Given information:
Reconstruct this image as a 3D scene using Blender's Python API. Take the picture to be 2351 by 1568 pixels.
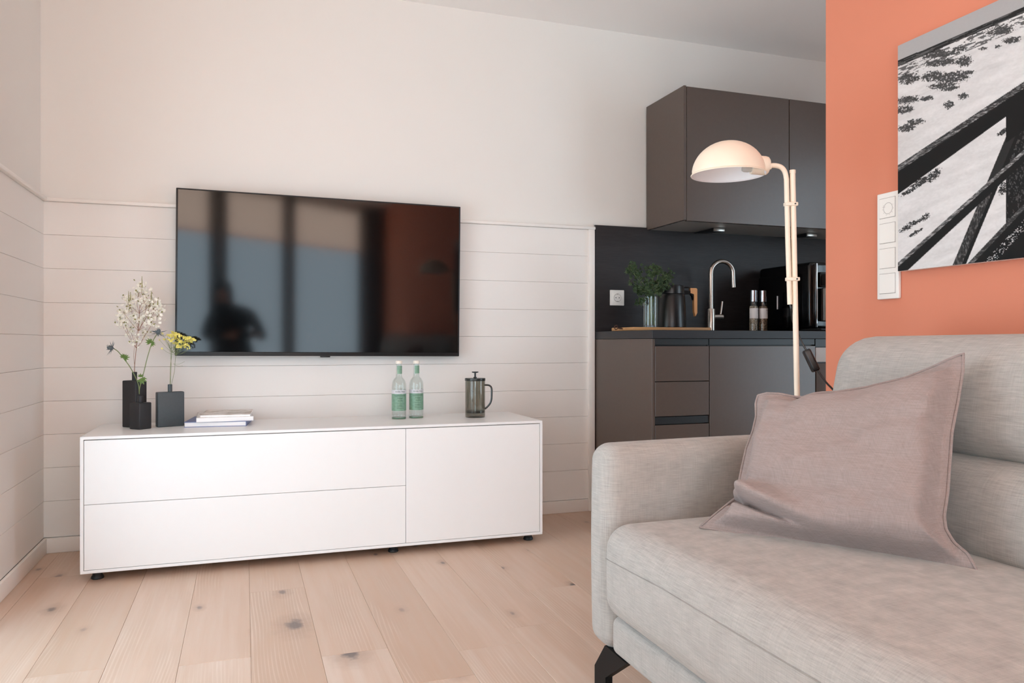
import bpy, bmesh, math, random
import numpy as np
from mathutils import Vector, Matrix, Euler

for o in list(bpy.data.objects):
    bpy.data.objects.remove(o)
SC = bpy.context.scene
COL = SC.collection
R = math.radians
rnd = random.Random(7)

# ------------------------------------------------------------------ camera, world, light, exposure
H = 0.87                       # lens height
YW, XL, CEIL = 3.642, -0.783, 2.505
XO, YO = 1.72, 1.96            # orange wall plane and its far end
XR = 4.4                       # far wall of the kitchen side
cam = bpy.data.cameras.new('camera')
cam_o = bpy.data.objects.new('camera', cam); COL.objects.link(cam_o)
cam_o.location = (0, 0, H); cam_o.rotation_euler = (R(90), 0, R(-19.13))
cam.sensor_width = 36; cam.lens = 36 * 1771 / 2351; cam.shift_y = 2 / 2351
cam.clip_start = 0.02; cam.clip_end = 200
SC.camera = cam_o
SC.view_settings.view_transform = 'Standard'; SC.view_settings.look = 'None'
SC.view_settings.gamma = 1.0; SC.view_settings.use_curve_mapping = False
SC.view_settings.exposure = -0.17
SC.cycles.max_bounces = 14; SC.cycles.diffuse_bounces = 10; SC.cycles.transparent_max_bounces = 16
SC.cycles.glossy_bounces = 6; SC.cycles.transmission_bounces = 10
SC.cycles.sample_clamp_indirect = 6.0
SC.cycles.caustics_reflective = False; SC.cycles.caustics_refractive = False

SKY = 6.3
world = bpy.data.worlds.new('world'); SC.world = world; world.use_nodes = True
bg = world.node_tree.nodes['Background']
bg.inputs['Color'].default_value = (0.80, 0.99, 1.15, 1); bg.inputs['Strength'].default_value = SKY

def area_portal(name, loc, rot, w, h):
    l = bpy.data.lights.new(name, 'AREA'); l.shape = 'RECTANGLE'; l.size = w; l.size_y = h
    l.cycles.is_portal = True
    o = bpy.data.objects.new(name, l); COL.objects.link(o); o.location = loc; o.rotation_euler = rot
    return o
# window line behind the camera, from the left wall to the back right
WA = Vector((-0.783, -1.0, 0)); WB = Vector((1.46, -2.88, 0))
WD = (WB - WA); WLEN = WD.length; WDIR = WD.normalized(); WN = Vector((-WDIR.y, WDIR.x, 0))
if WN.y < 0: WN = -WN
WROT = math.atan2(WDIR.y, WDIR.x)
# portals: light looks along its local -Z
wc = (WA + WB) / 2
area_portal('sky_portal', (wc.x, wc.y, 1.25), (R(90), 0, WROT + math.pi), WLEN, 2.4)
area_portal('sky_portal.001', (XL - 0.10, 2.0, 1.2), (R(90), 0, R(-90)), 1.5, 2.3)
area_portal('sky_portal.002', (XR + 0.1, 0.9, 1.2), (R(90), 0, R(90)), 1.6, 2.4)

sun = bpy.data.lights.new('sun', 'SUN'); sun.energy = 60; sun.angle = R(3); sun.color = (.83, 1.0, 1.17)
sun_o = bpy.data.objects.new('sun', sun); COL.objects.link(sun_o)
sun_o.rotation_euler = Vector((-.12, .90, -.85)).to_track_quat('-Z', 'Y').to_euler(); sun_o.location = (-3, -5, 6)

# ------------------------------------------------------------------ helpers: materials
def lin(c):
    return tuple(((x / 255) / 12.92 if x / 255 <= 0.04045 else ((x / 255 + 0.055) / 1.055) ** 2.4) for x in c)

class NT:
    def __init__(s, name):
        s.m = bpy.data.materials.new(name); s.m.use_nodes = True; s.t = s.m.node_tree
        s.b = s.t.nodes['Principled BSDF']; s.out = s.t.nodes['Material Output']
    def n(s, kind, **kw):
        nd = s.t.nodes.new(kind)
        for k, v in kw.items():
            if k.startswith('i_'):
                key = k[2:]
                key = int(key) if key.isdigit() else key.replace('_', ' ')
                nd.inputs[key].default_value = v
            else: setattr(nd, k, v)
        return nd
    def l(s, a, b): s.t.links.new(a, b)
    def ramp(s, fac, stops):
        r = s.n('ShaderNodeValToRGB'); e = r.color_ramp.elements
        while len(e) < len(stops): e.new(0.5)
        for el, (p, c) in zip(e, stops):
            el.position = p; el.color = (*c, 1) if len(c) == 3 else c
        s.l(fac, r.inputs[0]); return r.outputs[0]
    def mix(s, fac, a, b, mode='MIX'):
        m = s.n('ShaderNodeMix', data_type='RGBA', blend_type=mode)
        for sock, val in ((m.inputs[0], fac), (m.inputs[6], a), (m.inputs[7], b)):
            if hasattr(val, 'default_value') or hasattr(val, 'is_linked'): s.l(val, sock)
            else: sock.default_value = val if not isinstance(val, tuple) else ((*val, 1) if len(val) == 3 else val)
        return m.outputs[2]
    def math(s, op, a, b=0.0, c=0.0):
        m = s.n('ShaderNodeMath', operation=op)
        for sock, val in zip(m.inputs, (a, b, c)):
            if hasattr(val, 'is_linked'): s.l(val, sock)
            else: sock.default_value = val
        return m.outputs[0]
    def coord(s, scale=(1, 1, 1), kind='Object', rand=False, rot=(0, 0, 0)):
        tc = s.n('ShaderNodeTexCoord'); mp = s.n('ShaderNodeMapping')
        mp.inputs['Scale'].default_value = scale; mp.inputs['Rotation'].default_value = rot
        s.l(tc.outputs[kind], mp.inputs[0])
        if rand:
            oi = s.n('ShaderNodeObjectInfo'); sc = s.math('MULTIPLY', oi.outputs['Random'], 37.0)
            s.l(sc, mp.inputs['Location'])
        return mp.outputs[0]
    def noise(s, vec, scale, detail=4, rough=0.55, dist=0.0):
        n = s.n('ShaderNodeTexNoise'); s.l(vec, n.inputs['Vector'])
        n.inputs['Scale'].default_value = scale; n.inputs['Detail'].default_value = detail
        n.inputs['Roughness'].default_value = rough; n.inputs['Distortion'].default_value = dist
        return n.outputs[0]
    def bump(s, h, strength, dist=0.002):
        b = s.n('ShaderNodeBump'); b.inputs['Strength'].default_value = strength; b.inputs['Distance'].default_value = dist
        s.l(h, b.inputs['Height']); s.l(b.outputs[0], s.b.inputs['Normal'])
    def base(s, c):
        if isinstance(c, tuple): s.b.inputs['Base Color'].default_value = (*c, 1)
        else: s.l(c, s.b.inputs['Base Color'])
    def set(s, **kw):
        for k, v in kw.items(): s.b.inputs[k.replace('_', ' ')].default_value = v

def plain(name, rgb, rough=0.5, metal=0.0, spec=0.5, var=0.04, nscale=30, bump=0.0, coat=0.0):
    t = NT(name); c = lin(rgb)
    v = t.coord(); f = t.noise(v, nscale, 3)
    t.base(t.mix(f, tuple(x * (1 - var) for x in c), tuple(min(1, x * (1 + var)) for x in c)))
    t.set(Roughness=rough, Metallic=metal, Specular_IOR_Level=spec, Coat_Weight=coat)
    if bump: t.bump(t.noise(v, nscale * 8, 2), bump, 0.001)
    return t.m

def glassy(name, tint, rough=0.02, refl=1.0, dens=0.0):
    """thin clear wall of glass: transparent straight through plus a mirror film"""
    t = NT(name); tr = t.n('ShaderNodeBsdfTransparent'); gl = t.n('ShaderNodeBsdfGlossy')
    v = t.coord(); f = t.noise(v, 12, 2)
    t.l(t.mix(f, tuple(x * 0.97 for x in tint), tint), tr.inputs[0])
    gl.inputs['Roughness'].default_value = rough
    fr = t.n('ShaderNodeFresnel'); ge = t.n('ShaderNodeNewGeometry')
    t.l(t.math('MULTIPLY_ADD', ge.outputs['Backfacing'], 1 / 1.5 - 1.5, 1.5), fr.inputs[0])
    k = t.math('MULTIPLY', fr.outputs[0], refl)
    mx = t.n('ShaderNodeMixShader'); t.l(k, mx.inputs[0]); t.l(tr.outputs[0], mx.inputs[1]); t.l(gl.outputs[0], mx.inputs[2])
    t.l(mx.outputs[0], t.out.inputs[0]); return t.m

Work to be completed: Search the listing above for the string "scene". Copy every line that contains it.

Full solution:
Reconstruct this image as a 3D scene using Blender's Python API. Take the picture to be 2351 by 1568 pixels.
SC = bpy.context.scene